Feser refuta o materialismo da intencionalidade em três vertentes (representação, conceito e raciocínio):

[D]e modo geral, o que torna algo uma representação material de X em oposição a uma representação material de uma representação material de um X não tem nada que ver com as propriedades físicas de uma representação material.

[...]

Dado que não há nada em uma representação material per se que pudesse torná-la uma representação determinada de X em vez de uma representação de uma representação de X, se o seu pensamento fosse inteiramente material, então não existiria nenhum fato objetivo com respeito a se seu pensamento representava a sua mãe ou uma representação de sua mãe. O seu pensamento é determinado; representações puramente materiais não o são; logo, o seu pensamento não é puramente material.

[...]

Os conceitos são inerentemente abstratos e universais, enquanto os fenômenos materiais são concretos e particulares. Por consequência, um conceito não pode ser identificado com nada concreto, particular ou material e, portanto, não pode ser identificado com nenhum símbolo físico no cérebro ou no sistema nervoso. [...] Há claramente uma noção de que o conceito ou a proposição está na mente, mas, se essas coisas estão na mente e ainda assim não podem estar no cérebro, parece que a mente não pode ser identificada com o cérebro, ou com nenhuma coisa material.

[...]

Quando fazemos juízos de tipo matemático ou lógico [raciocínio formal], nossos juízos têm uma forma determinada. [...] Mas, como argumentou James F. Ross, nenhum processo físico tem uma forma tão determinada quanto estes processos mentais. [...]

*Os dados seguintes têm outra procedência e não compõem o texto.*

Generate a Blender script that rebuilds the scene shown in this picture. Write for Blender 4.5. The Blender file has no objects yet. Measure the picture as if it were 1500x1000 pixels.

O dualista poderia responder que o objetivo não é explicar a intencionalidade, mas sim demonstrar que, seja lá o que a intencionalidade for, ela não é física. [...] A abordagem apropriada ao estudo da mente, na visão dualista, é a via metafísica, e não física, e via filosofia, não via ciência natural.

Fonte: Edward Feser, Filosofia da mente, Edições Santo Tomás, Formosa, GO, Brasil, 2019.